[EXERCISE TASK] From the entries provided below, copy each line that contains the word "pixels".
━━━━━━━━
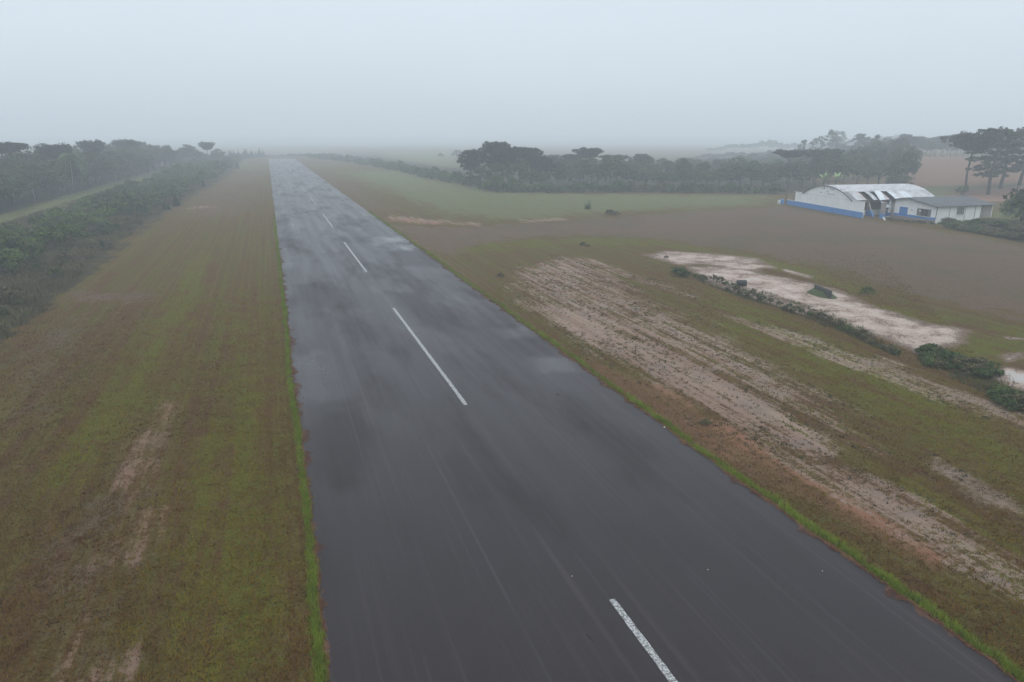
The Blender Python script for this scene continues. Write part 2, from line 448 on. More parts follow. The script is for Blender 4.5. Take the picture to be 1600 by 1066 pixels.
def ground_material():
    m, nt, bs, L = newmat('field_ground')
    tc = N(nt, 'ShaderNodeTexCoord').outputs['Object']
    def ex(f, a=.40, b=.60): return mrange(nt, f, a, b, -.5, .5, False)
    def add(*v):
        r = v[0]
        for q in v[1:]: r = math_(nt, 'ADD', r, q)
        return r
    def mul(a, b): return math_(nt, 'MULTIPLY', a, b)
    big = noise(nt, tc, .05, 4)
    mid = noise(nt, tc, .35, 6, .65)
    fine = noise(nt, tc, 3.0, 6, .72)
    tuft = noise(nt, tc, 7.5, 5, .8)
    tiny = noise(nt, tc, 20, 4, .8)
    streak = noise(nt, tc, 1, 6, .62, (.62, .03, 1), .25)      # mowing and tyre lines along the runway
    lines = noise(nt, tc, 1, 3, .6, (1.7, .012, 1), .1)
    fstreak = noise(nt, tc, 1, 6, .68, (2.6, .30, 1), .5)
    # n(...) : a mask from the field plan broken up by noise
    def brk(name, parts, lo, hi, mx):
        m0 = attr(nt, name)
        v = mul(m0, math_(nt, 'ADD', add(*parts), 1.0))
        return mrange(nt, v, lo, hi, 0, mx)
    # grass
    c = mixc(nt, mrange(nt, add(mul(ex(streak), .7), mul(ex(mid), .6), mul(ex(fine), .3)), -.4, .4), (.100, .052, .022), (.090, .074, .016))
    c = mixc(nt, mul(mrange(nt, lines, .46, .60, 0, .8), mrange(nt, fstreak, .36, .60, .25, 1)), c, (.118, .098, .024))
    c = mixc(nt, mrange(nt, fstreak, .52, .72, 0, .45), c, (.135, .085, .050))
    br = add(mul(ex(mid), .7), mul(ex(fstreak), .4))
    bc = mixc(nt, mrange(nt, fine, .35, .7), (.150, .096, .066), (.104, .070, .046))
    bc = mixc(nt, mrange(nt, add(mul(ex(big), .5), mul(ex(fstreak), .4)), -.1, .4, 0, .8), bc, (.092, .080, .046))
    c = mixc(nt, brk('m_brown', (br,), .30, .75, .95), c, bc)
    gn = (mul(ex(streak), .6), mul(ex(fine), .6), mul(ex(mid), .6), mul(ex(lines), .2))
    gc = mixc(nt, mrange(nt, fine, .35, .7), (.076, .082, .007), (.122, .134, .011))
    gc = mixc(nt, mrange(nt, mid, .4, .7, 0, .5), gc, (.115, .098, .022))
    c = mixc(nt, brk('m_green', gn, .30, .85, .92), c, gc)
    md = mixc(nt, mrange(nt, mid, .38, .64), (.135, .135, .058), (.105, .125, .045))
    md = mixc(nt, mrange(nt, streak, .50, .68, 0, .6), md, (.145, .115, .070))
    c = mixc(nt, brk('m_meadow', (mul(ex(mid), .5), mul(ex(streak), .5)), .30, .80, .95), c, md)
    c = mixc(nt, brk('m_redfield', (mul(ex(mid), .4),), .35, .65, 1.0), c, (.23, .135, .10))
    scc = mixc(nt, mrange(nt, fine, .35, .7), (.026, .022, .012), (.062, .052, .028))
    c = mixc(nt, brk('m_scrub', (mul(ex(mid), .7),), .35, .65, 1.0), c, scc)
    # bare soil showing between tufts
    soil = mixc(nt, mrange(nt, streak, .35, .65), (.25, .165, .125), (.33, .24, .185))
    soil = mixc(nt, mrange(nt, mid, .45, .7, 0, .6), soil, (.20, .16, .14))
    soil = mixc(nt, mrange(nt, tiny, .45, .7, 0, .5), soil, (.12, .085, .065))
    c = mixc(nt, brk('m_orange', (mul(ex(fine), .6), mul(ex(mid), .6)), .30, .8, .6), c, (.17, .088, .052))
    soil = mixc(nt, brk('m_orange', (mul(ex(fstreak), .9), mul(ex(mid), .6)), .30, .8, .85), soil, (.23, .105, .058))
    lstreak = noise(nt, tc, 1, 5, .6, (1.25, .055, 1), .3)
    smask = brk('m_sand', (mul(ex(lstreak), .85), mul(ex(fine), .75), mul(ex(mid), .55), mul(ex(tuft), .65), mul(ex(fstreak), .3)), .38, .82, .95)
    lw = N(nt, 'ShaderNodeSeparateXYZ'); L(tc, lw.inputs[0])
    soil = mixc(nt, mrange(nt, lw.outputs['X'], 2, -2, 0, .6), soil, (.19, .105, .066))
    c = mixc(nt, smask, c, soil)
    # pale washed mud with sheets of rain water
    c = mixc(nt, brk('m_wet', (mul(ex(mid), .5), mul(ex(fine), .4)), .12, .40, .85), c, mixc(nt, mrange(nt, fine, .4, .6), (.15, .105, .075), (.23, .165, .125)))
    wmask = brk('m_wet', (mul(ex(fine), .75), mul(ex(mid), .55), mul(ex(tuft), .4)), .40, .74, .95)
    mud = mixc(nt, mrange(nt, mid, .4, .62), (.36, .255, .20), (.43, .335, .28))
    mud = mixc(nt, mrange(nt, fine, .48, .64, 0, .8), mud, (.19, .135, .10))
    mud = mixc(nt, mrange(nt, tiny, .50, .66, 0, .6), mud, (.12, .09, .07))
    c = mixc(nt, wmask, c, mud)
    pool = mrange(nt, math_(nt, 'MULTIPLY', attr(nt, 'm_wet'), math_(nt, 'ADD', 1.0, mul(ex(mid), .45))), 1.12, 1.22)
    c = mixc(nt, mul(pool, .7), c, (.36, .33, .31))
    # tuft-scale mottling of the grass itself
    gm = math_(nt, 'SUBTRACT', 1.0, math_(nt, 'MAXIMUM', mul(wmask, .95), mul(smask, .75)))
    c = mixc(nt, mul(mrange(nt, tuft, .50, .62, 0, .8), gm), c, (.018, .012, .006))
    c = mixc(nt, mul(mrange(nt, tuft, .30, .46, .55, 0), gm), c, (.085, .070, .030))
    c = mixc(nt, mul(mrange(nt, fine, .55, .70, 0, .45), gm), c, (.028, .022, .010))
    L(c, bs.inputs['Base Color'])
    r = math_(nt, 'SUBTRACT', .92, math_(nt, 'MULTIPLY', wmask, .32))
    r = math_(nt, 'SUBTRACT', r, math_(nt, 'MULTIPLY', pool, .5), clamp=True)
    L(r, bs.inputs['Roughness'])
    bs.inputs['Specular IOR Level'].default_value = .06
    L(mrange(nt, math_(nt, 'MAXIMUM', pool, math_(nt, 'MULTIPLY', wmask, .5)), 0, 1, .06, .5, False), bs.inputs['Specular IOR Level'])
    h = math_(nt, 'MULTIPLY', math_(nt, 'ADD', math_(nt, 'MULTIPLY', fine, .5), math_(nt, 'MULTIPLY', tuft, .5)), math_(nt, 'SUBTRACT', 1, math_(nt, 'MULTIPLY', wmask, .8)))
    bump(nt, bs, h, .9, .25)
    return m
M['ground'] = ground_material()
ground_me.materials.append(M['ground'])
tag(put('ground', ground_me), kind='structure')

# ------------------------------------------------------------------ runway
ry = axis([(-12, 60, .22), (60, 160, .6), (160, 704, 5)])
eL = .42 + (fbm(ry / .9, ry * 0 + 3.1, 2, 4) - .5) * .30 + (fbm(ry / 9, ry * 0 + 1.1, 3, 3) - .5) * .35
eR = 24.42 + (fbm(ry / .9, ry * 0 + 7.1, 4, 4) - .5) * .34 + (fbm(ry / 9, ry * 0 + 5.1, 6, 3) - .5) * .4
RV = []; cols = 49
for y, a, b in zip(ry, eL, eR):
    for k in range(cols):
        x = a + (b - a) * k / (cols - 1)
        RV.append((x, y, .012))
RV = np.array(RV)
ii = np.arange(len(ry) - 1)[:, None] * cols + np.arange(cols - 1)[None, :]
rq = np.stack([ii, ii + 1, ii + cols + 1, ii + cols], -1).reshape(-1, 4)

def runway_material():
    m, nt, bs, L = newmat('wet_asphalt')
    tc = N(nt, 'ShaderNodeTexCoord').outputs['Object']
    sep = N(nt, 'ShaderNodeSeparateXYZ'); L(tc, sep.inputs[0])
    X = sep.outputs['X']
    fine = noise(nt, tc, 26, 5, .75)
    streak = noise(nt, tc, 1, 5, .6, (.55, .022, 1), .3)
    streak2 = noise(nt, tc, 1, 4, .6, (2.4, .03, 1), .3)
    patch = noise(nt, tc, 1, 6, .62, (.20, .045, 1), .2)
    patch2 = noise(nt, tc, 1, 6, .6, (.32, .10, 1), .2)
    c = mixc(nt, mrange(nt, fine, .3, .7), (.016, .0116, .0128), (.027, .0202, .0222))
    c = mixc(nt, mrange(nt, streak2, .5, .75, 0, .5), c, (.050, .040, .044))
    c = mixc(nt, mrange(nt, patch2, .50, .74, 0, .6), c, (.016, .0105, .0115))
    c = mixc(nt, math_(nt, 'MULTIPLY', attr(nt, 'damp'), .5), c, (.013, .0085, .0088))
    # paving joints
    j = None
    for k, xx in enumerate((3.9, 8.1, 12.3, 16.5, 20.6)):
        wob = math_(nt, 'MULTIPLY_ADD', streak, .12, -.06)
        d = math_(nt, 'ABSOLUTE', math_(nt, 'SUBTRACT', math_(nt, 'ADD', X, wob), xx))
        v = mrange(nt, d, .02, .11, 1, 0)
        j = v if j is None else math_(nt, 'MAXIMUM', j, v)
    jm = math_(nt, 'MULTIPLY', j, mrange(nt, noise(nt, tc, 1, 4, .6, (.3, .05, 1)), .42, .62, .03, .34))
    c = mixc(nt, jm, c, (.062, .060, .062))
    # red soil washed over the broken edges
    ed = math_(nt, 'MINIMUM', math_(nt, 'SUBTRACT', X, .42), math_(nt, 'SUBTRACT', 24.42, X))
    en = noise(nt, tc, 1.1, 6, .7, (1, .6, 1))
    em = mrange(nt, math_(nt, 'SUBTRACT', math_(nt, 'MULTIPLY_ADD', en, 3.2, -1.70), ed), -.02, .07)
    c = mixc(nt, math_(nt, 'MULTIPLY', em, .9), c, (.085, .042, .026))
    L(c, bs.inputs['Base Color'])
    # film of rain water: glossy, with duller drier patches
    r = mrange(nt, streak, .3, .7, .29, .42, False)
    r = math_(nt, 'ADD', r, mrange(nt, patch, .46, .70, 0, .17))
    r = math_(nt, 'SUBTRACT', r, mrange(nt, patch2, .60, .72, 0, .0))
    pud = mrange(nt, noise(nt, tc, 1, 4, .5, (.22, .07, 1), .1), .54, .76, 0, .10)
    r = math_(nt, 'SUBTRACT', r, pud)
    r = math_(nt, 'SUBTRACT', math_(nt, 'MULTIPLY_ADD', attr(nt, 'damp'), .10, r), math_(nt, 'MULTIPLY', attr(nt, 'gloss'), .2))
    L(math_(nt, 'MULTIPLY_ADD', attr(nt, 'gloss'), .28, math_(nt, 'MULTIPLY_ADD', attr(nt, 'damp'), -.10, .5)), bs.inputs['Specular IOR Level'])
    r = math_(nt, 'ADD', r, math_(nt, 'MULTIPLY', em, .4), clamp=True)
    L(r, bs.inputs['Roughness'])
    bs.inputs['IOR'].default_value = 1.26
    bump(nt, bs, fine, .25, .01)
    return m
M['asphalt'] = runway_material()
DAMP = [([(495, 630), (560, 625), (582, 700), (570, 760), (515, 765), (500, 700)], 1.2, 1.0), ([(455, 445), (520, 440), (550, 480), (500, 500), (460, 480)], 1.6, .8),
        ([(600, 455), (660, 460), (700, 500), (720, 530), (660, 510)], 1.0, .7), ([(860, 600), (930, 640), (1010, 705), (1070, 780), (1000, 750), (900, 670)], 1.0, .9),
        ([(595, 392), (680, 392), (700, 418), (620, 416)], 2.0, .9), ([(430, 372), (465, 374), (465, 388), (432, 386)], 2.5, .9), ([(740, 480), (830, 545), (850, 575), (790, 545)], .8, .8)]
GLOSS = [([(835, 562), (880, 560), (900, 580), (850, 582)], 1.0, 1.0), ([(780, 515), (815, 512), (830, 526), (795, 528)], 1.2, .9), ([(590, 372), (650, 370), (655, 378), (600, 380)], 3.0, .9),
         ([(612, 384), (650, 382), (650, 391), (620, 391)], 2.0, 1.0), ([(450, 560), (500, 550), (520, 640), (470, 620)], 1.5, .6)]
def blot(lst):
    m = np.zeros(len(RV))
    for P, w, a in lst:
        d = sdist(RV[:, 0], RV[:, 1], px(P))
        m = np.maximum(m, a * sstep(-w, w, d + w * 1.6 * (fbm(RV[:, 0] / 1.2, RV[:, 1] / 4, 91) - .5)))
    return m
tag(put('runway', mesh('runway', RV, rq, [M['asphalt']], attrs={'damp': blot(DAMP), 'gloss': blot(GLOSS)})), kind='structure')

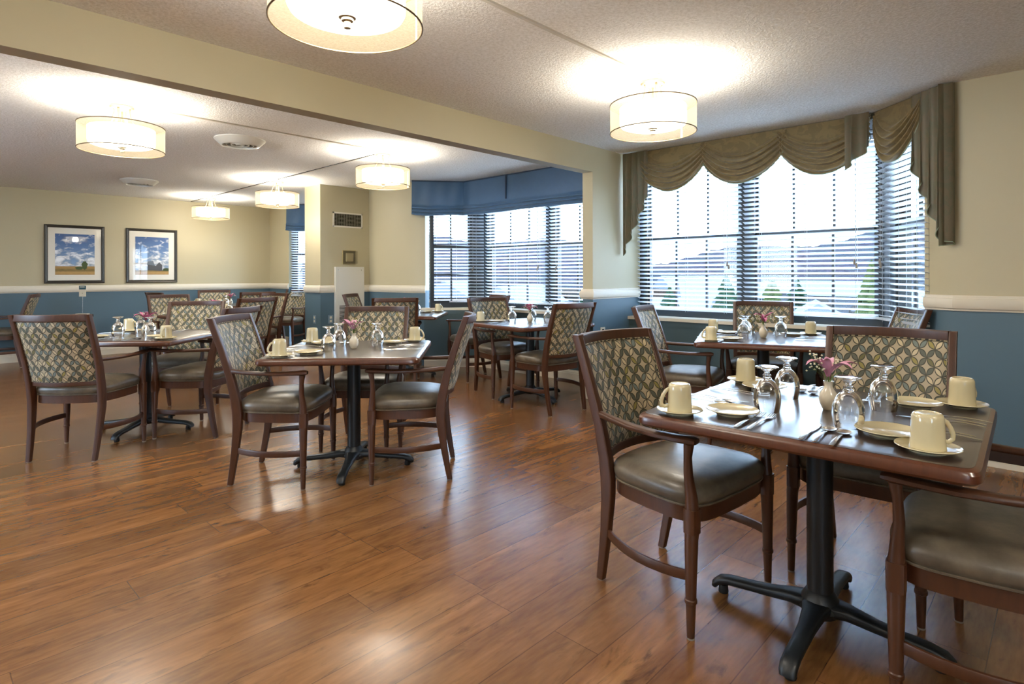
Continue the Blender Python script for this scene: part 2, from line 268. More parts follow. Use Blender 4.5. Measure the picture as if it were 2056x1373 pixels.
# ------------------------------------------------------------------ mesh helpers
def ring(c, ax, ay, w, h, n=12, e=3.0):
    o = []
    for i in range(n):
        a = 2 * math.pi * (i + 0.5) / n; ca, sa = math.cos(a), math.sin(a)
        o.append(Vector(c) + ax * (math.copysign(abs(ca) ** (2 / e), ca) * w / 2) + ay * (math.copysign(abs(sa) ** (2 / e), sa) * h / 2))
    return o
X_, Y_, Z_ = Vector((1, 0, 0)), Vector((0, 1, 0)), Vector((0, 0, 1))
class MB:
    def __init__(s): s.v = []; s.f = []; s.uv = {}
    def loft(s, rings, caps=True, close=True):
        b = len(s.v); n = len(rings[0])
        for r in rings: s.v += [tuple(p) for p in r]
        for i in range(len(rings) - 1):
            for j in range(n if close else n - 1):
                k = (j + 1) % n; s.f.append((b + i * n + j, b + i * n + k, b + (i + 1) * n + k, b + (i + 1) * n + j))
        if caps: s.f.append(tuple(b + j for j in reversed(range(n)))); s.f.append(tuple(b + (len(rings) - 1) * n + j for j in range(n)))
        return s
    def box(s, x0, x1, y0, y1, z0, z1):
        b = len(s.v); s.v += [(x, y, z) for z in (z0, z1) for y in (y0, y1) for x in (x0, x1)]
        s.f += [(b, b+2, b+3, b+1), (b+4, b+5, b+7, b+6), (b, b+1, b+5, b+4), (b+2, b+6, b+7, b+3), (b, b+4, b+6, b+2), (b+1, b+3, b+7, b+5)]; return s
    def obox(s, c, ax, ay, az, a, b_, c_):   # oriented box, half sizes
        b = len(s.v); c = Vector(c)
        s.v += [tuple(c + ax * (i * a) + ay * (j * b_) + az * (k * c_)) for k in (-1, 1) for j in (-1, 1) for i in (-1, 1)]
        s.f += [(b, b+2, b+3, b+1), (b+4, b+5, b+7, b+6), (b, b+1, b+5, b+4), (b+2, b+6, b+7, b+3), (b, b+4, b+6, b+2), (b+1, b+3, b+7, b+5)]; return s
    def zloft(s, secs, n=12, e=3.0):          # (x,y,z,w,d)
        return s.loft([ring((x, y, z), X_, Y_, w, d, n, e) for x, y, z, w, d in secs])
    def lathe(s, prof, seg=24, c=(0, 0, 0), caps=False):
        c = Vector(c); rs = [[c + Vector((r * math.cos(2*math.pi*j/seg), r * math.sin(2*math.pi*j/seg), z)) for j in range(seg)] for r, z in prof]
        return s.loft(rs, caps)
    def sweep(s, pts, w, h, up=Z_, n=10, e=3.0, caps=True, closed=False):
        pts = [Vector(p) for p in pts]; rs = []; N = len(pts)
        for i, p in enumerate(pts):
            a = pts[(i - 1) % N] if (closed or i) else pts[0]; c = pts[(i + 1) % N] if (closed or i < N - 1) else pts[-1]
            T = (c - a).normalized(); sd = T.cross(up)
            if sd.length < 1e-4: sd = T.cross(X_)
            sd.normalize(); u2 = sd.cross(T).normalized()
            ww = w[i] if isinstance(w, (list, tuple)) else w; hh = h[i] if isinstance(h, (list, tuple)) else h
            rs.append(ring(p, sd, u2, ww, hh, n, e))
        if closed: rs.append(rs[0]); caps = False
        return s.loft(rs, caps)
    def tube(s, pts, r, n=6, closed=False):
        rr = [2 * x for x in r] if isinstance(r, (list, tuple)) else 2 * r
        return s.sweep(pts, rr, rr, n=n, e=2.0, closed=closed)
    def grid(s, nu, nv, fn, uvf=None, flip=False):
        b = len(s.v)
        for j in range(nv + 1):
            for i in range(nu + 1): s.v.append(tuple(fn(i / nu, j / nv)))
        for j in range(nv):
            for i in range(nu):
                q = (b + j*(nu+1) + i, b + j*(nu+1) + i + 1, b + (j+1)*(nu+1) + i + 1, b + (j+1)*(nu+1) + i)
                if flip: q = tuple(reversed(q))
                s.f.append(q)
                if uvf:
                    uvs = [uvf(i/nu, j/nv), uvf((i+1)/nu, j/nv), uvf((i+1)/nu, (j+1)/nv), uvf(i/nu, (j+1)/nv)]
                    if flip: uvs.reverse()
                    s.uv[len(s.f) - 1] = uvs
        return s
    def prism(s, poly, z0, z1):
        n = len(poly); b = len(s.v); s.v += [(x, y, z0) for x, y in poly] + [(x, y, z1) for x, y in poly]
        s.f.append(tuple(b + i for i in reversed(range(n)))); s.f.append(tuple(b + n + i for i in range(n)))
        for i in range(n): k = (i + 1) % n; s.f.append((b + i, b + k, b + n + k, b + n + i))
        return s
    def build(s, name, mat, parent=None, ang=40, loc=None):
        me = bpy.data.meshes.new(name); me.from_pydata(s.v, [], s.f)
        if s.uv:
            L = me.uv_layers.new(name='UVMap')
            for p in me.polygons:
                u = s.uv.get(p.index)
                for k, li in enumerate(p.loop_indices): L.data[li].uv = u[k] if u else (me.vertices[me.loops[li].vertex_index].co.x, me.vertices[me.loops[li].vertex_index].co.z)
        me.validate(); 
        me.materials.append(MAT[mat] if isinstance(mat, str) else mat)
        for p in me.polygons: p.use_smooth = True
        me.set_sharp_from_angle(angle=R_(ang)); me.update()
        o = bpy.data.objects.new(name, me); COL.objects.link(o)
        if parent: o.parent = parent
        if loc: o.location = loc
        return o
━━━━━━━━
[THE SOLUTION]
The Blender Python script for this scene continues. Write part 2, from line 448 on. More parts follow. The script is for Blender 4.5. Take the picture to be 1600 by 1066 pixels.
Continue the Blender Python script for this scene: part 2, from line 268. More parts follow. Use Blender 4.5. Measure the picture as if it were 2056x1373 pixels.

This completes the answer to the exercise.